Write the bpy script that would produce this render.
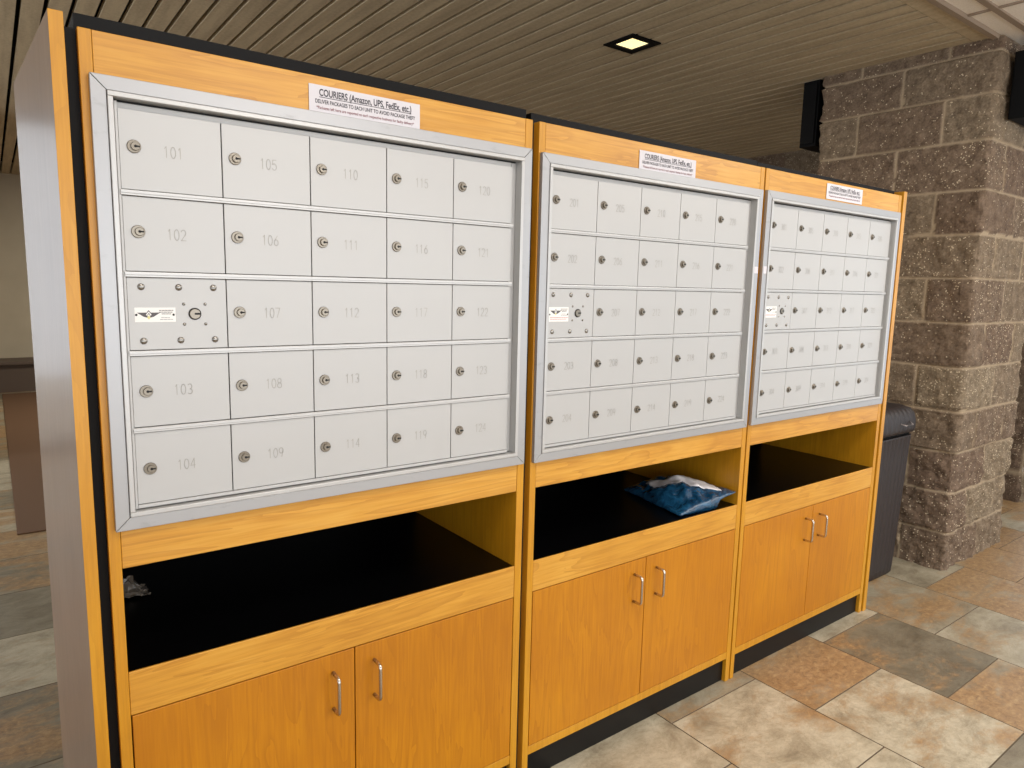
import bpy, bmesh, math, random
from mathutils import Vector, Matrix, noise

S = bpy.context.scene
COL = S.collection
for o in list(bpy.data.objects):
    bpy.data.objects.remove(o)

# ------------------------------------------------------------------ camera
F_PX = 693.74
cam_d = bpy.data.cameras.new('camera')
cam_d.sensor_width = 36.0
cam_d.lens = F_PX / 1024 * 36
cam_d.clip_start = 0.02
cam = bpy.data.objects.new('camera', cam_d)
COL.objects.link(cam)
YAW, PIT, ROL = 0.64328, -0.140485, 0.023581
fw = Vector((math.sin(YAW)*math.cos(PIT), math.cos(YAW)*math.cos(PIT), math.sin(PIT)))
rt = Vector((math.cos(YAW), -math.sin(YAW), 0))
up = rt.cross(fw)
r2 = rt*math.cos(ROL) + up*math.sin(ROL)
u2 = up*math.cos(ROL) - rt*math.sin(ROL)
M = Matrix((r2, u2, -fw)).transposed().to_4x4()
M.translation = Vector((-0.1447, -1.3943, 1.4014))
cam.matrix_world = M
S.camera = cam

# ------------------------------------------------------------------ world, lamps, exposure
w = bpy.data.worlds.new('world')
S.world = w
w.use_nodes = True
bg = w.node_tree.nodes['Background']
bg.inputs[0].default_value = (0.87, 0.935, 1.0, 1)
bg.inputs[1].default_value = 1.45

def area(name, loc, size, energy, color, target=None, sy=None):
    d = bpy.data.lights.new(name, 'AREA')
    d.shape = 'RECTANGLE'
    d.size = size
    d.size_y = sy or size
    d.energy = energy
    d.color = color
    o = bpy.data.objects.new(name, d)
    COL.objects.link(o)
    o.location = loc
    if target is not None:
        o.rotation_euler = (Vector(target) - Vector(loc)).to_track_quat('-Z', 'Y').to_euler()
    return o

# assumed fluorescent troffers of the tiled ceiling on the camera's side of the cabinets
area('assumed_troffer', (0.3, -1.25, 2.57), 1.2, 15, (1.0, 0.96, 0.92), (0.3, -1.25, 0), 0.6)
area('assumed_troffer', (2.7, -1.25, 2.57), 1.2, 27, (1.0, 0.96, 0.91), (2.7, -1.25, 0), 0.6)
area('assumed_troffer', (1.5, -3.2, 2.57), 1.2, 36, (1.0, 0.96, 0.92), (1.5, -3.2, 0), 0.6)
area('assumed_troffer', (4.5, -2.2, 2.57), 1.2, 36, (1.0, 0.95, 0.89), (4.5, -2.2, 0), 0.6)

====

_Stated task:_ Set down again, exactly, the lines of the material above from its first line to the one with "bpy.data.objects.remove(o)", inclusive. Leave the pictures out.

_Complete answer:_
Write the bpy script that would produce this render.
import bpy, bmesh, math, random
from mathutils import Vector, Matrix, noise

S = bpy.context.scene
COL = S.collection
for o in list(bpy.data.objects):
    bpy.data.objects.remove(o)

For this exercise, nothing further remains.